Dzanga-Sangha Special Reserve covers nearly 7000 km2 of southwestern Central African Republic on the borders of Cameroon and the Republic of Congo. Included in the Dzanga-Sangha Complex of Protected Areas, along with Cameroon’s Lobéké National Park and Nouabalé-Ndoki National Park in the Republic of Congo, it is part of the Sangha Trinational Landscape and managed by the Central African Forest Commission. Consisting of approximately 50% tropical moist forest, taken together with its sister parks it is the second largest rainforest on the planet, and as one would expect is abundant with flora and fauna.
Conservation efforts arrived just in time here around three decades ago, with the forest a hunting free-for-all until the 1980s and at considerable risk from logging activities both legal and illegal.
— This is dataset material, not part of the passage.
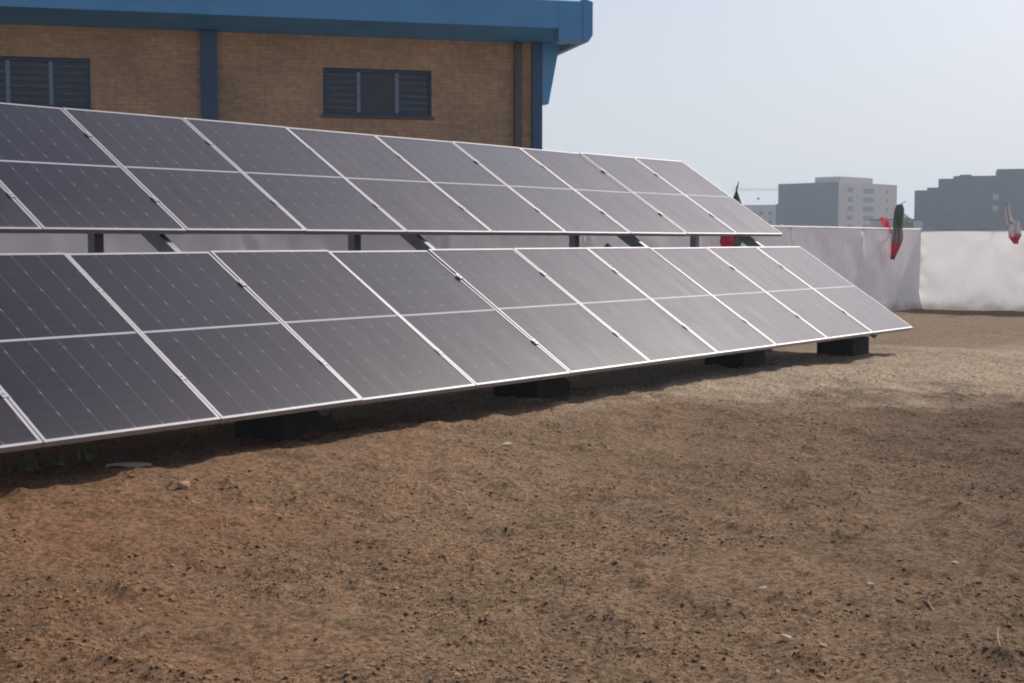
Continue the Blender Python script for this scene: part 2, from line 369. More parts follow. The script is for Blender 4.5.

But since 1999 administered collaboratively by the World Wildlife Fund and the Central African Ministry of Environment, Water, Hunting and Fishing, as part of the wider three-park group Dzanga-Sangha has recently been awarded UNESCO World Heritage Site status. Another threat to the ecology here has been and are some of the agricultural practices of the approximately 15,000 residents, and committed efforts are underway to reforest degraded areas and to provide sustainable development and educational opportunities for the people who live here.
Likely most famous for its western lowland gorillas (one of the densest gorilla populations in the world), Dzanga-Sangha Special Reserve in fact contains a huge diversity of wildlife including African forest elephants and buffalos, leopards, pangolins, bushpigs, bongo antelopes, and moustache monkeys. Birdlife is particularly abundant here, with dark-crowned forest eagles and the blue-breasted kingfisher of special interest, and as one would expect the forest’s flora is similarly diverse.
Among the accommodation options available in Dzanga-Sangha Special Reserve, Sangha Lodge is especially good, being comfortable and well-run and offering a combination of a local rustic feel and the comforts of home. It is operated to the benefit of Dzanga-Sangha’s wildlife and host communities. Gorilla eco-tourism has contributed significant funding to conservation efforts.